[Work to do]
Return each line containing the string "timber".

────────────────────────────────────────

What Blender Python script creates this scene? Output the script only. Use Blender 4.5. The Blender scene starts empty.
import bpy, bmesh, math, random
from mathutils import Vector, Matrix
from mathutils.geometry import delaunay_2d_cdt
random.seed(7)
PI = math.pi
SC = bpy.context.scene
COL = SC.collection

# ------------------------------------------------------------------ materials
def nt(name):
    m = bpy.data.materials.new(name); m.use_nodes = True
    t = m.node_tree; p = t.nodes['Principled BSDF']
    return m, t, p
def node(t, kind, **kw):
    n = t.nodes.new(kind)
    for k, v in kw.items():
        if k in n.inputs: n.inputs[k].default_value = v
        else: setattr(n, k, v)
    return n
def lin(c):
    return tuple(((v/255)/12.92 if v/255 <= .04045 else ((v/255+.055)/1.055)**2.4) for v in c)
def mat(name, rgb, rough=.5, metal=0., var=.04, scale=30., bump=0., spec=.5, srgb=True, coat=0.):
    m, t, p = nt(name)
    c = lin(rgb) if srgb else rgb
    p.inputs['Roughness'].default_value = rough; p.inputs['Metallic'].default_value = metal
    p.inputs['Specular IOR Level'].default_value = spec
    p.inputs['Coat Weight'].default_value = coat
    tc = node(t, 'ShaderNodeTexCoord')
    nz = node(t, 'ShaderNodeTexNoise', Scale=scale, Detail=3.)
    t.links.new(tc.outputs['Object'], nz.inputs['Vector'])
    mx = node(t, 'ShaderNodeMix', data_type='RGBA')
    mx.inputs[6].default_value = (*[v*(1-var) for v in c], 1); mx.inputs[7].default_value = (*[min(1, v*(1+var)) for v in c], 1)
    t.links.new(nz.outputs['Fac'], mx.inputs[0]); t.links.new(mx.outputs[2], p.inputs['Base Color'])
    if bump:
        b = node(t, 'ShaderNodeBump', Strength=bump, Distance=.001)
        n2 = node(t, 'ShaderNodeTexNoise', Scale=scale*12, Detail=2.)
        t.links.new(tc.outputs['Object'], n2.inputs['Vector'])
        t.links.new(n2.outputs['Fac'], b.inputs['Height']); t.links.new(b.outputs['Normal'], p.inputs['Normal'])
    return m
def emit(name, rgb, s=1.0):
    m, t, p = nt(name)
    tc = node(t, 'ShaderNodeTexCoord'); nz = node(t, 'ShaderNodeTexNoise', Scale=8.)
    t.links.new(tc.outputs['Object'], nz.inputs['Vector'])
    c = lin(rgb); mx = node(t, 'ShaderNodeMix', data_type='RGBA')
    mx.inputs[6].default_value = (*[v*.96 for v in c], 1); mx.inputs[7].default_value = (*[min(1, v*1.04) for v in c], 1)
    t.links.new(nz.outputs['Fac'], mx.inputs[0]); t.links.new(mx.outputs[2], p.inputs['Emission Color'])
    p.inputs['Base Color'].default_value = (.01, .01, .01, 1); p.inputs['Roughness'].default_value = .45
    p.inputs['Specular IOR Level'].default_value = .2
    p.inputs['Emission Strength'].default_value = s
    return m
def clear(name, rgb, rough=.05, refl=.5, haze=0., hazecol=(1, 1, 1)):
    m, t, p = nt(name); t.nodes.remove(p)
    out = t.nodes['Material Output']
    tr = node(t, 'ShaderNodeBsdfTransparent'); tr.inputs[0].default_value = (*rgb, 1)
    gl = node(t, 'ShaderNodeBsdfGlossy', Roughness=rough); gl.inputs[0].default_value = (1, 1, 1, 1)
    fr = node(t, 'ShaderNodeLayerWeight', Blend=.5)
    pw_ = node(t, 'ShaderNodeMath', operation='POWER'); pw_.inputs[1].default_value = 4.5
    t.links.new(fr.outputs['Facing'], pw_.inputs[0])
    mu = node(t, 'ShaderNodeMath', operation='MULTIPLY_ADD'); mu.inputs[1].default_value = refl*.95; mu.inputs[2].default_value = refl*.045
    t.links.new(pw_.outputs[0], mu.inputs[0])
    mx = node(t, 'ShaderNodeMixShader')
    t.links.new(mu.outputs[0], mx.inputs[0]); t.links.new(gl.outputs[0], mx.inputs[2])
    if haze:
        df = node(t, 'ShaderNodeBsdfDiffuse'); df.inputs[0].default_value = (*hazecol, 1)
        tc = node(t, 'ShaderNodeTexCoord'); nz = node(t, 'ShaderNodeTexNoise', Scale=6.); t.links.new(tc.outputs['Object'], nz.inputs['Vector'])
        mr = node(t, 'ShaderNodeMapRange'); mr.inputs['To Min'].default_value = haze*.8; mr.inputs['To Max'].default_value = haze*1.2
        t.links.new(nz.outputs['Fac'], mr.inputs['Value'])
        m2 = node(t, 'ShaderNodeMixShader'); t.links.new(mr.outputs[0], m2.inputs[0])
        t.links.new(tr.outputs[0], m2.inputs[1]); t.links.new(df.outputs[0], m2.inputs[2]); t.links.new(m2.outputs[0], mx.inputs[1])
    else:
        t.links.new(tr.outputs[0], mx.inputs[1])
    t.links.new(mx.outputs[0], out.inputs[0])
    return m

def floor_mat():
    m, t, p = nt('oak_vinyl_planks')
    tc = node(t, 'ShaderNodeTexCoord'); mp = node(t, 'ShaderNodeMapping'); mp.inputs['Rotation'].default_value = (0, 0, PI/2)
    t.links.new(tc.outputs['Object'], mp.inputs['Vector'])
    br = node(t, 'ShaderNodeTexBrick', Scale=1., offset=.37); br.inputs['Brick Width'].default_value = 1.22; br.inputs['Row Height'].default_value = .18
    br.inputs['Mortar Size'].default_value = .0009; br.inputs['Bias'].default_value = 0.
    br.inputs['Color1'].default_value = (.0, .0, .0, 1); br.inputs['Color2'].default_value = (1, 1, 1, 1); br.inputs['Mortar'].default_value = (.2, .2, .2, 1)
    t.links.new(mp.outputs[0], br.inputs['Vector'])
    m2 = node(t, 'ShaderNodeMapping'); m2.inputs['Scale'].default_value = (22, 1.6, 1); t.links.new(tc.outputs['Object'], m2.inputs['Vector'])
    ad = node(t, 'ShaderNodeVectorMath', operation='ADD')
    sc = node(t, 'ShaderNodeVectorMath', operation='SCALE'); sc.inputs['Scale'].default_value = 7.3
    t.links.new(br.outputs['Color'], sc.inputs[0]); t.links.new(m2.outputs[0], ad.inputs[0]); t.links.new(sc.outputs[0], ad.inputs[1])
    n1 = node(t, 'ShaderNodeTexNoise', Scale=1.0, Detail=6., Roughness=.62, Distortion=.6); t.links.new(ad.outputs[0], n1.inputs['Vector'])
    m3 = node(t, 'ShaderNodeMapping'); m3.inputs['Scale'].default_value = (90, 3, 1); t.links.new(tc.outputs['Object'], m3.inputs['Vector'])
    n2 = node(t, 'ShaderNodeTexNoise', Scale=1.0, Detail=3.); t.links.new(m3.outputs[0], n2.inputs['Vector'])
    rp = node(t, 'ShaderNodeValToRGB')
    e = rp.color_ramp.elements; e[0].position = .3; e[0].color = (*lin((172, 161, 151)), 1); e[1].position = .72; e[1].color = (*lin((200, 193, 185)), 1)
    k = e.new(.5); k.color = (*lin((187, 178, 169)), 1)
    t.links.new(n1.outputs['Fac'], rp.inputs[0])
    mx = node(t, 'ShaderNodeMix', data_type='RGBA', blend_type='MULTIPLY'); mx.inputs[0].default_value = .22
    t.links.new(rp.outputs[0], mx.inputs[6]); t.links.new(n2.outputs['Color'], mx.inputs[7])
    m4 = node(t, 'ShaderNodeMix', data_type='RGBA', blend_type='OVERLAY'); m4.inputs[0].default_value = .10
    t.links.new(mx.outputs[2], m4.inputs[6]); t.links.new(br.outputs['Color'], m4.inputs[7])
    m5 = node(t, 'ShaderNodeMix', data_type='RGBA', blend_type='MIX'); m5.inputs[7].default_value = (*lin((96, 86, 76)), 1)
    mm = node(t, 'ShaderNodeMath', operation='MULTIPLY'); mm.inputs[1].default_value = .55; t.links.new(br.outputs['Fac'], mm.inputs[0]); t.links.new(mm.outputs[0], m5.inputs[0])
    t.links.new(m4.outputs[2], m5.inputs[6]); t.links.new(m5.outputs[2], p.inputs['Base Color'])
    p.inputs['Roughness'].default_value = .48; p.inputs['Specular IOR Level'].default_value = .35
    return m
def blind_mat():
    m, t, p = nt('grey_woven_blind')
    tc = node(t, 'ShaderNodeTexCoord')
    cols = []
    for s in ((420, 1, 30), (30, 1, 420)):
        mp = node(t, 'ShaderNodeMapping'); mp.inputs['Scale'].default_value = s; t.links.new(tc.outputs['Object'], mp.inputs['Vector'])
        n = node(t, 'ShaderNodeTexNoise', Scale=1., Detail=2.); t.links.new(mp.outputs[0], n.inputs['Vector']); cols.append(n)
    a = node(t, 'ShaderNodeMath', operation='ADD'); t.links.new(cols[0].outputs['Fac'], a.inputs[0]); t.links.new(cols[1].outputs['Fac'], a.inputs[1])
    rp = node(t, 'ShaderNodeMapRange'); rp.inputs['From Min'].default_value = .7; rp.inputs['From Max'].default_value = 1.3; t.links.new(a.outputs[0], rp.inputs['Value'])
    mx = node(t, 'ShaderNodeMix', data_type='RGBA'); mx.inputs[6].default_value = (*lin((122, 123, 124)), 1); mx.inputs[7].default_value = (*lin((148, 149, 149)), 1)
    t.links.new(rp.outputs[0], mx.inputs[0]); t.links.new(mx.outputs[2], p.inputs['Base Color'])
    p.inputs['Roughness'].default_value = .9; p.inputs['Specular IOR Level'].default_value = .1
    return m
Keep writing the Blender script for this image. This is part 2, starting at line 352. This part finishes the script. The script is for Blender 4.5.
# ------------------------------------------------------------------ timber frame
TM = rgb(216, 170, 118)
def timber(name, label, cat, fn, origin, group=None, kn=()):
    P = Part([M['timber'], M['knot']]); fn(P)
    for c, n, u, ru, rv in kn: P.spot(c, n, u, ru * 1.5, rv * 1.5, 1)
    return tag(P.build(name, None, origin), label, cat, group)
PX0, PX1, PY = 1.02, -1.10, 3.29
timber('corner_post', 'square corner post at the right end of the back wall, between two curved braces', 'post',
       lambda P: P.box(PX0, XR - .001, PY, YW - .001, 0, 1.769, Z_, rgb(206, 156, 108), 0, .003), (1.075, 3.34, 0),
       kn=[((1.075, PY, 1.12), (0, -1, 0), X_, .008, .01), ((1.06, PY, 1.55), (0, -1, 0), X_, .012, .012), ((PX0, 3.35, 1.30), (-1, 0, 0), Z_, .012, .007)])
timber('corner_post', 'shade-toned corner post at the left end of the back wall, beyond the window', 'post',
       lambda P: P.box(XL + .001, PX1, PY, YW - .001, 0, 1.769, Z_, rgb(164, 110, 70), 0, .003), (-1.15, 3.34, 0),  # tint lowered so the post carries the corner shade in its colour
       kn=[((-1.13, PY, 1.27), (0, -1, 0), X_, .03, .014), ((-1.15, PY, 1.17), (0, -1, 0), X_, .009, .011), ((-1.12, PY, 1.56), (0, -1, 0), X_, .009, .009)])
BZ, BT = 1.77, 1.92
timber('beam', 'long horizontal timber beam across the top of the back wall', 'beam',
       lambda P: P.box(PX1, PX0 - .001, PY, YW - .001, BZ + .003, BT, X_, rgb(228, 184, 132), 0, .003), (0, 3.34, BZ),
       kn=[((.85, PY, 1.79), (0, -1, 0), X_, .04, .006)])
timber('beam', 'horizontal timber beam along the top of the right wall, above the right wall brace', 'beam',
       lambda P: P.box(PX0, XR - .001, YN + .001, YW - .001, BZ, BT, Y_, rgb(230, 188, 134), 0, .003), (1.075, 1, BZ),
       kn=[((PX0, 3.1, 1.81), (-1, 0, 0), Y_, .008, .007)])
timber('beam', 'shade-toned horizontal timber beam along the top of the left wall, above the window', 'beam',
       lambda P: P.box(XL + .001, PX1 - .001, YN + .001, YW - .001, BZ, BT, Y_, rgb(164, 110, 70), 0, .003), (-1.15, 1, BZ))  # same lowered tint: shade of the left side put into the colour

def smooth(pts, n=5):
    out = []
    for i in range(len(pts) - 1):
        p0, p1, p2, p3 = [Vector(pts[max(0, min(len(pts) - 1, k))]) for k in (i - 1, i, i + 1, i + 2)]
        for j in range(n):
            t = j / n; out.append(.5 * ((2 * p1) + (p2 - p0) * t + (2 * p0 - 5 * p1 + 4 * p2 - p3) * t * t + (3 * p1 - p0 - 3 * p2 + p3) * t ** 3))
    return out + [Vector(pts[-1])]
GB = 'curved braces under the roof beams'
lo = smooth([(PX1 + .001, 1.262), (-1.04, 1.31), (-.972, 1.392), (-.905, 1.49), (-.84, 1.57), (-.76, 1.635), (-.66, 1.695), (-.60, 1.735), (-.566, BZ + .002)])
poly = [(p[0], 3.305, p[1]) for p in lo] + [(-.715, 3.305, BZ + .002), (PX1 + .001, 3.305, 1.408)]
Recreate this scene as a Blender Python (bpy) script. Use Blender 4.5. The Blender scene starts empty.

────────────────────────────────────────

[Response]
# ------------------------------------------------------------------ timber frame
def timber(name, label, cat, fn, origin, group=None, kn=()):
    P = Part([M['timber'], M['knot']]); fn(P)
timber('corner_post', 'square corner post at the right end of the back wall, between two curved braces', 'post',
timber('corner_post', 'shade-toned corner post at the left end of the back wall, beyond the window', 'post',
timber('beam', 'long horizontal timber beam across the top of the back wall', 'beam',
timber('beam', 'horizontal timber beam along the top of the right wall, above the right wall brace', 'beam',
timber('beam', 'shade-toned horizontal timber beam along the top of the left wall, above the window', 'beam',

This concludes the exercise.